The rise of the movement, and subsequent efforts by Burke’s supporters for her to get appropriate credit for her work, have enabled her to share her message on an international stage. She was on the Red Carpet at the Golden Globes in January sharing her message of hope and healing for survivors of sexual violence. In Times Square, Burke and her Me Too message received a global spotlight when she led the countdown and ball drop on New Year’s Eve. Time Magazine chose Burke as one of the “Silence Breakers,” named Person of the Year for 2017, though they opted for celebrities and others on the cover. Still, the media coverage has helped catapult her message of support for victims and the creation of a new culture that listens to and protects victims and eradicates sexual violence.

Her commitment to speaking out and helping others grew out of her own experience, but Burke didn’t always have the words or a feeling of safety to describe her own trauma.

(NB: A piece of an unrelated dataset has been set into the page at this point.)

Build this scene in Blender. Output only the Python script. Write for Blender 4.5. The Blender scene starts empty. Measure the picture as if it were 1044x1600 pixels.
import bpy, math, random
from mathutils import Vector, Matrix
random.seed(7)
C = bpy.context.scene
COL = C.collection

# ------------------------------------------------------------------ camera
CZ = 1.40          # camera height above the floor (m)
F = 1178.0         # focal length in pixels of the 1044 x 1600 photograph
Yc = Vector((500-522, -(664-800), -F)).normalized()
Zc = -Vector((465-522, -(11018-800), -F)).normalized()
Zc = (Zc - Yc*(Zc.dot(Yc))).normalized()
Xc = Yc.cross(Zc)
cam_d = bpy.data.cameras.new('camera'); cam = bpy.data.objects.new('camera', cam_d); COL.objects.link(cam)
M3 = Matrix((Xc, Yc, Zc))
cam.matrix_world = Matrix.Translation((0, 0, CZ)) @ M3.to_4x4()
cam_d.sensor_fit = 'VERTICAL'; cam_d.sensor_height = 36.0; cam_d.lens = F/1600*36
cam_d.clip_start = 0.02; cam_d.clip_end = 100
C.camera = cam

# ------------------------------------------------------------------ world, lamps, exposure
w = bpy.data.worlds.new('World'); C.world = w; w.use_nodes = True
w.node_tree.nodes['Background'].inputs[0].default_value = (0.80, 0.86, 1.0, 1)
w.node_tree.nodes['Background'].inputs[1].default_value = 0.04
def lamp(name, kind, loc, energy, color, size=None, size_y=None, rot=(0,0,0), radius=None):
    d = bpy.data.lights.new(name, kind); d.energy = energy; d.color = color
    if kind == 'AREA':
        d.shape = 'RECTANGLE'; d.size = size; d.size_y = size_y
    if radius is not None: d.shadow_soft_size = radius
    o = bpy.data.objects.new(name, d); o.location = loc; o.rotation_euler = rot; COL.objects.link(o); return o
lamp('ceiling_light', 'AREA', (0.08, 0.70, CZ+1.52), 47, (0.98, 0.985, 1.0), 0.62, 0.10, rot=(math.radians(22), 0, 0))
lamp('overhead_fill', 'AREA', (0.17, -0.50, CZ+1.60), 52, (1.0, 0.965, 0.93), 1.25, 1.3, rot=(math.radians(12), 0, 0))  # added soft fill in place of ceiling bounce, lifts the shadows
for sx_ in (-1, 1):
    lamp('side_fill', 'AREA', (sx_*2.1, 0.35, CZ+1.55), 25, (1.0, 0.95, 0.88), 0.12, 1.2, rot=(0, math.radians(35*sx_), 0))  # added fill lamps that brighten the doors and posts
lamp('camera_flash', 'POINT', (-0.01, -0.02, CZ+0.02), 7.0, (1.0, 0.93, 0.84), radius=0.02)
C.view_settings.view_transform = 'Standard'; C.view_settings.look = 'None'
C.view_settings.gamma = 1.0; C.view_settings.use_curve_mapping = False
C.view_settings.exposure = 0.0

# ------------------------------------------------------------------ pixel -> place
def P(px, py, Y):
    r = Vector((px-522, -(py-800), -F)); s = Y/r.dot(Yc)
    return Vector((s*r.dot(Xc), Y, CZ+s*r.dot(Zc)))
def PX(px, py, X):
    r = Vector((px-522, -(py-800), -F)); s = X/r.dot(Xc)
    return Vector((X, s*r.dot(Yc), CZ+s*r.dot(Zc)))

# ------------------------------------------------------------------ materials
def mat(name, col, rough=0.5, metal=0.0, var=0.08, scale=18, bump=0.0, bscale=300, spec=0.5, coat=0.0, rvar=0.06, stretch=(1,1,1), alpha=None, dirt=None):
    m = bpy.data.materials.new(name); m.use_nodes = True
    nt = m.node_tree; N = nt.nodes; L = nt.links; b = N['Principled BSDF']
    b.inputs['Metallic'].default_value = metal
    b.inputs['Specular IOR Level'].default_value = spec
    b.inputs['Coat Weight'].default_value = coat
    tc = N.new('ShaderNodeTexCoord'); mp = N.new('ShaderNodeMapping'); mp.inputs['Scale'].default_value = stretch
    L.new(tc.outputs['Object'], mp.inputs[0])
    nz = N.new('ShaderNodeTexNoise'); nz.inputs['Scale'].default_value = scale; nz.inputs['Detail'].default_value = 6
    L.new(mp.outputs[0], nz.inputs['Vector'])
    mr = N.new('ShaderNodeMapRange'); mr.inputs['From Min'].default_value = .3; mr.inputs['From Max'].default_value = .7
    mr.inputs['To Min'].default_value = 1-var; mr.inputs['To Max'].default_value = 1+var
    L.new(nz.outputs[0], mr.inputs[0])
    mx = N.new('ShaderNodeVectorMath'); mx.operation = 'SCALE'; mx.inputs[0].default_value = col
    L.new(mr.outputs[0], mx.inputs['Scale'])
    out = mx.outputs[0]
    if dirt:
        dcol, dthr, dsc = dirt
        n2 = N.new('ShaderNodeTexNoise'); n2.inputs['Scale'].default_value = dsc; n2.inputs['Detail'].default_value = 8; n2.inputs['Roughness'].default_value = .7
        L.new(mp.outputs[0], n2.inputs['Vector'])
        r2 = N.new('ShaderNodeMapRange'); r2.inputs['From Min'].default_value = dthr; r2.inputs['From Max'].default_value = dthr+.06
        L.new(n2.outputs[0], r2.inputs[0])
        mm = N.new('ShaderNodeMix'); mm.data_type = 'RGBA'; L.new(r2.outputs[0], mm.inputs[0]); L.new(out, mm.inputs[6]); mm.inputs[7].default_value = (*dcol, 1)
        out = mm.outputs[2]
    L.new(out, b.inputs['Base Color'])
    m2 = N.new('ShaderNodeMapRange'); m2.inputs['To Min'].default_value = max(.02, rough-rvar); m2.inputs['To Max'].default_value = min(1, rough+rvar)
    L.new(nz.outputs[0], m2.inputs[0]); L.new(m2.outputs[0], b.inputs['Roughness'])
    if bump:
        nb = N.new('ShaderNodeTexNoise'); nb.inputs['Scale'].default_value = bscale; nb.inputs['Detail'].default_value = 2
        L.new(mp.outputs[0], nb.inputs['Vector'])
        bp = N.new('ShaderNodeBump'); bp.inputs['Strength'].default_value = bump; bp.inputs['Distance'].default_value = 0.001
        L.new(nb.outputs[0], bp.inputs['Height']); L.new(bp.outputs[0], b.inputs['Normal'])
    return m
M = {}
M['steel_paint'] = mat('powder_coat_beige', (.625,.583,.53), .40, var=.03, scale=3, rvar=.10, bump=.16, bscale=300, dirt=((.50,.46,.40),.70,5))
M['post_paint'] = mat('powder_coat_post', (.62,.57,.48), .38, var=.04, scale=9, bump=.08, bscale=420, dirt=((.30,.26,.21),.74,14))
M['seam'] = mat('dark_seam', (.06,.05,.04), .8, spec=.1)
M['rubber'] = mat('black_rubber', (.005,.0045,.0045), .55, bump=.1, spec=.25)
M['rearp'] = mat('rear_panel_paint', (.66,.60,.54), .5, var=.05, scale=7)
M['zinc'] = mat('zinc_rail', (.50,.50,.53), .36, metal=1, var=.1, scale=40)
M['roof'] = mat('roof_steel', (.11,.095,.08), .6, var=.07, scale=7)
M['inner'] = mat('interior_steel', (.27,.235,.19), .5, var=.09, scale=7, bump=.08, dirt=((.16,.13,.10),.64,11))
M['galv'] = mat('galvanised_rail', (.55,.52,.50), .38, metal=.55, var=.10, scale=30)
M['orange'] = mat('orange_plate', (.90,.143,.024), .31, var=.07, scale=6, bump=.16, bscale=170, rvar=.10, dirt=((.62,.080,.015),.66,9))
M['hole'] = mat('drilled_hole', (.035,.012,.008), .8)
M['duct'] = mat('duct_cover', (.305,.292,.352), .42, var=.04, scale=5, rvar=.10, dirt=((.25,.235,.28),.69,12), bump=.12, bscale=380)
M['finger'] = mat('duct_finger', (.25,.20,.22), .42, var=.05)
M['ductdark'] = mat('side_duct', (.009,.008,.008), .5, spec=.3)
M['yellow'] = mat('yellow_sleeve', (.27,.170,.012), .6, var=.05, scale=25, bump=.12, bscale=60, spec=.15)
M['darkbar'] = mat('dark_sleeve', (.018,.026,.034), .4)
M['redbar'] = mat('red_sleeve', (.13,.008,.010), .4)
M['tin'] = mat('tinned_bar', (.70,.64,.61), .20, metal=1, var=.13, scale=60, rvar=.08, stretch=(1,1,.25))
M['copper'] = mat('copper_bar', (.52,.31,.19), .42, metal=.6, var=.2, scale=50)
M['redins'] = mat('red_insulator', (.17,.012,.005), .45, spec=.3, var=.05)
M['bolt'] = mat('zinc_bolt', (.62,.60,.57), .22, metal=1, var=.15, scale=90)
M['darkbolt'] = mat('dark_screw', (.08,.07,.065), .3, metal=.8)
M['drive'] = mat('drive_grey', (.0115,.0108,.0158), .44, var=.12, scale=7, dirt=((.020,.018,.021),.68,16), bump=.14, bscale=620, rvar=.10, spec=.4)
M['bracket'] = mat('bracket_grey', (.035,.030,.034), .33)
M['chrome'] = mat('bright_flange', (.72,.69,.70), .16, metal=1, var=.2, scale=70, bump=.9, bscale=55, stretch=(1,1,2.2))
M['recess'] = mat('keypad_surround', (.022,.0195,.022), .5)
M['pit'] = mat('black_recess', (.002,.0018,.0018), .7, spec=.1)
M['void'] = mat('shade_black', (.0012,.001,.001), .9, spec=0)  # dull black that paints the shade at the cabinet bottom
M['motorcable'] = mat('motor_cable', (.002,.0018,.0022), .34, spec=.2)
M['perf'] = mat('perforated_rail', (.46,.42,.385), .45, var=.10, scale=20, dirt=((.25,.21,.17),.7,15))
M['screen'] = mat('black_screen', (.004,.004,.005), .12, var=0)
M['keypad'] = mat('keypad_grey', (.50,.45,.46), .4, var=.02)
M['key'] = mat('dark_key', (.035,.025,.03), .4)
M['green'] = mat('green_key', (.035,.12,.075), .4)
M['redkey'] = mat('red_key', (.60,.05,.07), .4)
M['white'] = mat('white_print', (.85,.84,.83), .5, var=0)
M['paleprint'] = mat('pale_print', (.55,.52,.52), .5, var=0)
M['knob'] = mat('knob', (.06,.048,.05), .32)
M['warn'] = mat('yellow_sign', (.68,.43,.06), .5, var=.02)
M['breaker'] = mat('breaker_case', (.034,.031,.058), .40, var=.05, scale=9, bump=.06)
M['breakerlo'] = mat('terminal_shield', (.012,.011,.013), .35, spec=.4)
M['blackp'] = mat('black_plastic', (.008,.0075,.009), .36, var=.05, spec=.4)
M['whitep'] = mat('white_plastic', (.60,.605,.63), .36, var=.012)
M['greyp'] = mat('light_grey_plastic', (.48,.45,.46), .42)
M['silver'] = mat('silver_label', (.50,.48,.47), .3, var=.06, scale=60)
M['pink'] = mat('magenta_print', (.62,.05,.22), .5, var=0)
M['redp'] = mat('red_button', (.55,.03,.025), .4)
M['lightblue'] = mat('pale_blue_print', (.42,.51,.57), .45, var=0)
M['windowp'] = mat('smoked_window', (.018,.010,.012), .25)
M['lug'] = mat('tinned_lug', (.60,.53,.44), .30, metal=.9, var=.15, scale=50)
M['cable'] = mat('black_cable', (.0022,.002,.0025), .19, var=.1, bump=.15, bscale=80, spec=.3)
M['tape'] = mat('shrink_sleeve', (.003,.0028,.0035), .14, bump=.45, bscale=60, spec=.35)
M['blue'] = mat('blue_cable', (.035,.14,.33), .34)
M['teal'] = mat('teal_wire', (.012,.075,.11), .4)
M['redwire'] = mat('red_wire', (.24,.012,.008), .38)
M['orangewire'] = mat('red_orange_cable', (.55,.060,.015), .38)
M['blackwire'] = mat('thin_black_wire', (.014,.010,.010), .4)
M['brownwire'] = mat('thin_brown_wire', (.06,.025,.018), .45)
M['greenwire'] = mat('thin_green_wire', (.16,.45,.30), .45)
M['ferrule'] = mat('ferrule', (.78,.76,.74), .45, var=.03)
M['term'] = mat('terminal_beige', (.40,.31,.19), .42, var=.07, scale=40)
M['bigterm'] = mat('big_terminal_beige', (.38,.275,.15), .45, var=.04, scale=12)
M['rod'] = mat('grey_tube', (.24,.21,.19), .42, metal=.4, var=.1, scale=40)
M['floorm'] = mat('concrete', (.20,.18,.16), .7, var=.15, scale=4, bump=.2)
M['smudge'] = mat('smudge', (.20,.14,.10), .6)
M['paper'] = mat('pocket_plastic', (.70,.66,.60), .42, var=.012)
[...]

“I couldn’t even identify why I felt the way I felt or where these feelings were coming from,” she tells of her years following abuse. “In a lot of ways, I didn’t know some of the things that happened were bad.”

When she was in her twenties and not yet ready to face her own childhood abuse, a young girl at the youth camp where Burke worked came up to her privately to share a harrowing experience.

Before the girl could speak, Burke knew from the look on her face that the girl would share a trauma that would trigger painful memories, and Burke tried everything she could to avoid the conversation. But the girl wanted to tell this story about her mother’s boyfriend, whom the girl called “Stepdaddy,” and all the ways he was violating her body. Burke couldn’t handle it. After less than five minutes, she sent the girl away to another camp counselor to get help.

Burke harbored deep regret for not being able to at least say to the girl, “Me, too.”